DESCRIPTION OF THE TASK »
Starting at the first line of the data below, write out each line exactly until you reach the line containing "SC.cycles.transmission_bounces = 5", and include that line too.

DATA SEGMENT »
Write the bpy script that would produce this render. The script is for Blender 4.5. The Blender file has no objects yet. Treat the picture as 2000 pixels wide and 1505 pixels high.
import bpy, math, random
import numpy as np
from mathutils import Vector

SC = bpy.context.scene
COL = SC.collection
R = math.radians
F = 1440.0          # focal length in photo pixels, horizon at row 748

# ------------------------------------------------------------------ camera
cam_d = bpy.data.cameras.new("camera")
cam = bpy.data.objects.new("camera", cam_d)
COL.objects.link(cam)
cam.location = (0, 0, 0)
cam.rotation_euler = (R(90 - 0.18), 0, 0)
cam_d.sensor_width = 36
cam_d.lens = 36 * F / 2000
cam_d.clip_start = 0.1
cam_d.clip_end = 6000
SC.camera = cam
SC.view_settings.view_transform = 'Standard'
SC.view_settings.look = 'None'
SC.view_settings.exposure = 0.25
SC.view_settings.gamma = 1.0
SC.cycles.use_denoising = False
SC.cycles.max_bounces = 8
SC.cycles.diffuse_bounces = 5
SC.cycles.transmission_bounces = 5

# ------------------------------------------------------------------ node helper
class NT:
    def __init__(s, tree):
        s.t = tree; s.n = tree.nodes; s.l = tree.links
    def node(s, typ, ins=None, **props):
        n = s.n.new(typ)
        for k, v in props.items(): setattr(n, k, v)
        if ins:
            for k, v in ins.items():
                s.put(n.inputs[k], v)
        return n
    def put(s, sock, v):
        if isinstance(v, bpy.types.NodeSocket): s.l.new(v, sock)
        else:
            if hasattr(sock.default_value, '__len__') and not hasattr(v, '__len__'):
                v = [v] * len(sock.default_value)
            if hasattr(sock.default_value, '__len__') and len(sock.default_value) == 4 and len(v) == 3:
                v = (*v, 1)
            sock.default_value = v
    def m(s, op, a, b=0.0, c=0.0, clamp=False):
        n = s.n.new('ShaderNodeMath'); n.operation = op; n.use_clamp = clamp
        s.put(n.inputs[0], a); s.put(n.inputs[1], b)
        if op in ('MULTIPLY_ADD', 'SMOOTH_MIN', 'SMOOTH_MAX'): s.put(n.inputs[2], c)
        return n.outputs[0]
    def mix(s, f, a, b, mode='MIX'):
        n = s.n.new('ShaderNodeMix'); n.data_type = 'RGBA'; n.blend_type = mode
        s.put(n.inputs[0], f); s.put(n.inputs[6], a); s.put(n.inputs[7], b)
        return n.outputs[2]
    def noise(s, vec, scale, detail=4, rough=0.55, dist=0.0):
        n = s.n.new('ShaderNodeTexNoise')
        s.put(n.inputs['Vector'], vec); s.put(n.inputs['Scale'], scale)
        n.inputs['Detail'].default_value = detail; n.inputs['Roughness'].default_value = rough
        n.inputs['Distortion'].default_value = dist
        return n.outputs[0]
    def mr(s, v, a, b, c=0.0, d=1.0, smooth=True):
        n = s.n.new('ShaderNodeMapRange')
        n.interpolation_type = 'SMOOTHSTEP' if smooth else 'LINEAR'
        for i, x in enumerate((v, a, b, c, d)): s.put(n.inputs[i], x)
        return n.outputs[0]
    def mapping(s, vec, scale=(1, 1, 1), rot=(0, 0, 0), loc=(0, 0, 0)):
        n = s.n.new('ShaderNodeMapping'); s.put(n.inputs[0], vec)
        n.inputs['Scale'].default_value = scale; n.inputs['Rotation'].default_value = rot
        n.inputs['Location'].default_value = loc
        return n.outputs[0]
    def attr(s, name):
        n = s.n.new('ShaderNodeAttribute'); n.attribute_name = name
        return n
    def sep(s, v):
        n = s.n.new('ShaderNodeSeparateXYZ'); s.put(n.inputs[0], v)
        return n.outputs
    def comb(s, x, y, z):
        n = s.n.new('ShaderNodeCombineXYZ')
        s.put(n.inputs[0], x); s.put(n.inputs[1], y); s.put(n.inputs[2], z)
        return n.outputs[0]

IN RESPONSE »
Write the bpy script that would produce this render. The script is for Blender 4.5. The Blender file has no objects yet. Treat the picture as 2000 pixels wide and 1505 pixels high.
import bpy, math, random
import numpy as np
from mathutils import Vector

SC = bpy.context.scene
COL = SC.collection
R = math.radians
F = 1440.0          # focal length in photo pixels, horizon at row 748

# ------------------------------------------------------------------ camera
cam_d = bpy.data.cameras.new("camera")
cam = bpy.data.objects.new("camera", cam_d)
COL.objects.link(cam)
cam.location = (0, 0, 0)
cam.rotation_euler = (R(90 - 0.18), 0, 0)
cam_d.sensor_width = 36
cam_d.lens = 36 * F / 2000
cam_d.clip_start = 0.1
cam_d.clip_end = 6000
SC.camera = cam
SC.view_settings.view_transform = 'Standard'
SC.view_settings.look = 'None'
SC.view_settings.exposure = 0.25
SC.view_settings.gamma = 1.0
SC.cycles.use_denoising = False
SC.cycles.max_bounces = 8
SC.cycles.diffuse_bounces = 5
SC.cycles.transmission_bounces = 5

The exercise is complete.